>> START Materials provided
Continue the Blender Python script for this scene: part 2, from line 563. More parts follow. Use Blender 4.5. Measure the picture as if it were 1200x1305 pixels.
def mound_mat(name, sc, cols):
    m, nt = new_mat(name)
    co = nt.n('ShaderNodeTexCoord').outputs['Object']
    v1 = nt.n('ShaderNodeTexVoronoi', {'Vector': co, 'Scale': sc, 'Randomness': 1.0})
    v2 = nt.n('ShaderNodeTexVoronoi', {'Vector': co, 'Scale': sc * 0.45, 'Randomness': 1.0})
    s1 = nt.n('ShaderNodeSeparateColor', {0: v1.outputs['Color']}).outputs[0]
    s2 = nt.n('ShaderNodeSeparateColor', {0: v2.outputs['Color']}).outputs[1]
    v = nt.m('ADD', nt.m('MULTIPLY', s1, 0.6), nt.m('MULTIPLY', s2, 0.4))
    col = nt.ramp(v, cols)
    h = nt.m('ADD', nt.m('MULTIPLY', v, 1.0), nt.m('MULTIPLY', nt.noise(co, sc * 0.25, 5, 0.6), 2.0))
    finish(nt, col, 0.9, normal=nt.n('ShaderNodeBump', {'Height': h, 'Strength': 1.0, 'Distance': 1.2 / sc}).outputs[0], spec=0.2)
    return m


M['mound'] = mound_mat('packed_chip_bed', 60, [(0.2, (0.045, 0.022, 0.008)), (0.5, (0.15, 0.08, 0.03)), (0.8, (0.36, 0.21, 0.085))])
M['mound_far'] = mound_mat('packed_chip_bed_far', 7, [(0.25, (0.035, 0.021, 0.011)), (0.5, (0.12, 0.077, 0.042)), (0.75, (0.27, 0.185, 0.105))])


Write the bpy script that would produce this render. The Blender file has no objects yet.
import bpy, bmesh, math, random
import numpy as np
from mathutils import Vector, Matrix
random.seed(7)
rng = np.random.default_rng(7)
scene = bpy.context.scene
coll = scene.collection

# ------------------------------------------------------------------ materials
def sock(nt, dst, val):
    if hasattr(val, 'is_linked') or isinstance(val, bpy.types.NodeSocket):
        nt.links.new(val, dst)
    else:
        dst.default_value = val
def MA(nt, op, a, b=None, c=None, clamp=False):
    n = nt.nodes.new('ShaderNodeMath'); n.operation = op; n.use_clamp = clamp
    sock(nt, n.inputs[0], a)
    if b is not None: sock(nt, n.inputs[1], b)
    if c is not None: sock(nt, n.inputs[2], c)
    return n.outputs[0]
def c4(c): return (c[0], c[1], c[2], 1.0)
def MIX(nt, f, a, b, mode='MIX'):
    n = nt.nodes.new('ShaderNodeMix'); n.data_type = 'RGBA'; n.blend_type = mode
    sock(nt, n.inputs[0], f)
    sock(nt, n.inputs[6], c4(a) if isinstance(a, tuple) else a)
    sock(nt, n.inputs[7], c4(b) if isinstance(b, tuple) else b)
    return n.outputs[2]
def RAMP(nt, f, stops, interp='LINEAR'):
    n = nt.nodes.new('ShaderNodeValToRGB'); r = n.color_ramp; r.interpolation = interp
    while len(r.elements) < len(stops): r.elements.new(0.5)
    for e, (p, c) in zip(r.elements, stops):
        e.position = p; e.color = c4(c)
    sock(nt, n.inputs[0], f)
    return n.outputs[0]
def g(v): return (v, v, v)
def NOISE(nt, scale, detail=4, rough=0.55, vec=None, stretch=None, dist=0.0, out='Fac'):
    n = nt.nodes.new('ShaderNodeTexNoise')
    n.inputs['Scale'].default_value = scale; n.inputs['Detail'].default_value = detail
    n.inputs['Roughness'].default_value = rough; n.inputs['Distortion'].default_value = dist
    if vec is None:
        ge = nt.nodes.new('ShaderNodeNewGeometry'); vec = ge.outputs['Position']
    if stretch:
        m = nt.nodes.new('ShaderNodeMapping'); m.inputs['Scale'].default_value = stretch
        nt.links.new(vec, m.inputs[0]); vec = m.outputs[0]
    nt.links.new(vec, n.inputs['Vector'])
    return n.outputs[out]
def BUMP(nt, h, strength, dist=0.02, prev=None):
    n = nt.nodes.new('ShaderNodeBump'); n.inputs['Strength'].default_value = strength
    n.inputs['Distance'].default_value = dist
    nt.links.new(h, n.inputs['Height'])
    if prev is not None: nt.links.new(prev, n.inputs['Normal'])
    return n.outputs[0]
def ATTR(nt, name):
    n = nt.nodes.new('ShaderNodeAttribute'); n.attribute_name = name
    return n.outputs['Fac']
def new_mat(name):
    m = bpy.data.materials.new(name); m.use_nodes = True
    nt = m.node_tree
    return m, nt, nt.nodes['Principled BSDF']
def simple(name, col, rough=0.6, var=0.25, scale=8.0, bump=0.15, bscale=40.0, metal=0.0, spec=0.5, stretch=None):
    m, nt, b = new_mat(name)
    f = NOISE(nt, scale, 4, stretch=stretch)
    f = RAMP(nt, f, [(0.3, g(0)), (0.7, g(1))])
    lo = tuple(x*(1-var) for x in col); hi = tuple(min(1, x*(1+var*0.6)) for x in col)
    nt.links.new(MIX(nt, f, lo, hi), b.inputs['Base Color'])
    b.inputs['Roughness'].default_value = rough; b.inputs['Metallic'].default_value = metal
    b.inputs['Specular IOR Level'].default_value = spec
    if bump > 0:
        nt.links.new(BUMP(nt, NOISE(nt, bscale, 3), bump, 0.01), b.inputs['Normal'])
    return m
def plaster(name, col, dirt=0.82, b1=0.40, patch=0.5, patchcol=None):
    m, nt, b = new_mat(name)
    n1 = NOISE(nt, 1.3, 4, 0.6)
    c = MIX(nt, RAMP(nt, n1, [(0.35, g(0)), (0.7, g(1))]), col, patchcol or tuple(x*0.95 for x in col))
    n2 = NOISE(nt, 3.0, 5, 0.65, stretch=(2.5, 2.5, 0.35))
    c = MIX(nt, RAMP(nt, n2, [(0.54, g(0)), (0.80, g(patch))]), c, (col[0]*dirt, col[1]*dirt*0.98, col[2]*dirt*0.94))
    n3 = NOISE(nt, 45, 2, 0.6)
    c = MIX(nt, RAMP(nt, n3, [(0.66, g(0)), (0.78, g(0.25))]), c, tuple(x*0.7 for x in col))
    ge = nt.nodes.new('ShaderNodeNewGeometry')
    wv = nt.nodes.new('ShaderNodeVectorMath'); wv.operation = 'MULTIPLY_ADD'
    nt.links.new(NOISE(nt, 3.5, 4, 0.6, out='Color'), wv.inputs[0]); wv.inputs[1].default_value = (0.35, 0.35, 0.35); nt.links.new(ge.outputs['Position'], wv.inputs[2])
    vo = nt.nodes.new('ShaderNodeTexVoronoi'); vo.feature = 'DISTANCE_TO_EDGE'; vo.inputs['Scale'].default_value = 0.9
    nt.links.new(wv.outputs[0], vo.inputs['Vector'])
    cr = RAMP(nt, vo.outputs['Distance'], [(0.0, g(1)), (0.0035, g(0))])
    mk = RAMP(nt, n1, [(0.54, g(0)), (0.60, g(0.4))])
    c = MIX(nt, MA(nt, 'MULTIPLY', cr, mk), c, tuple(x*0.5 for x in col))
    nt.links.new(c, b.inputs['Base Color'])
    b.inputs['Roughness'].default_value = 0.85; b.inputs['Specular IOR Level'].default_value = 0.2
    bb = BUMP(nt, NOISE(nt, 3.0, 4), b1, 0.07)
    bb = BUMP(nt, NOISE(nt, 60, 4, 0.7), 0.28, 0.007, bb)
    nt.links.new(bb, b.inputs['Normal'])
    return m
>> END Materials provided
### [Aim of the exercise]
Include the first line, the line containing "(0.27, 0.185, 0.105))])", and every line between them, copied exactly from the material above; output no other line.

### [Finished task]
Continue the Blender Python script for this scene: part 2, from line 563. More parts follow. Use Blender 4.5. Measure the picture as if it were 1200x1305 pixels.
def mound_mat(name, sc, cols):
    m, nt = new_mat(name)
    co = nt.n('ShaderNodeTexCoord').outputs['Object']
    v1 = nt.n('ShaderNodeTexVoronoi', {'Vector': co, 'Scale': sc, 'Randomness': 1.0})
    v2 = nt.n('ShaderNodeTexVoronoi', {'Vector': co, 'Scale': sc * 0.45, 'Randomness': 1.0})
    s1 = nt.n('ShaderNodeSeparateColor', {0: v1.outputs['Color']}).outputs[0]
    s2 = nt.n('ShaderNodeSeparateColor', {0: v2.outputs['Color']}).outputs[1]
    v = nt.m('ADD', nt.m('MULTIPLY', s1, 0.6), nt.m('MULTIPLY', s2, 0.4))
    col = nt.ramp(v, cols)
    h = nt.m('ADD', nt.m('MULTIPLY', v, 1.0), nt.m('MULTIPLY', nt.noise(co, sc * 0.25, 5, 0.6), 2.0))
    finish(nt, col, 0.9, normal=nt.n('ShaderNodeBump', {'Height': h, 'Strength': 1.0, 'Distance': 1.2 / sc}).outputs[0], spec=0.2)
    return m


M['mound'] = mound_mat('packed_chip_bed', 60, [(0.2, (0.045, 0.022, 0.008)), (0.5, (0.15, 0.08, 0.03)), (0.8, (0.36, 0.21, 0.085))])
M['mound_far'] = mound_mat('packed_chip_bed_far', 7, [(0.25, (0.035, 0.021, 0.011)), (0.5, (0.12, 0.077, 0.042)), (0.75, (0.27, 0.185, 0.105))])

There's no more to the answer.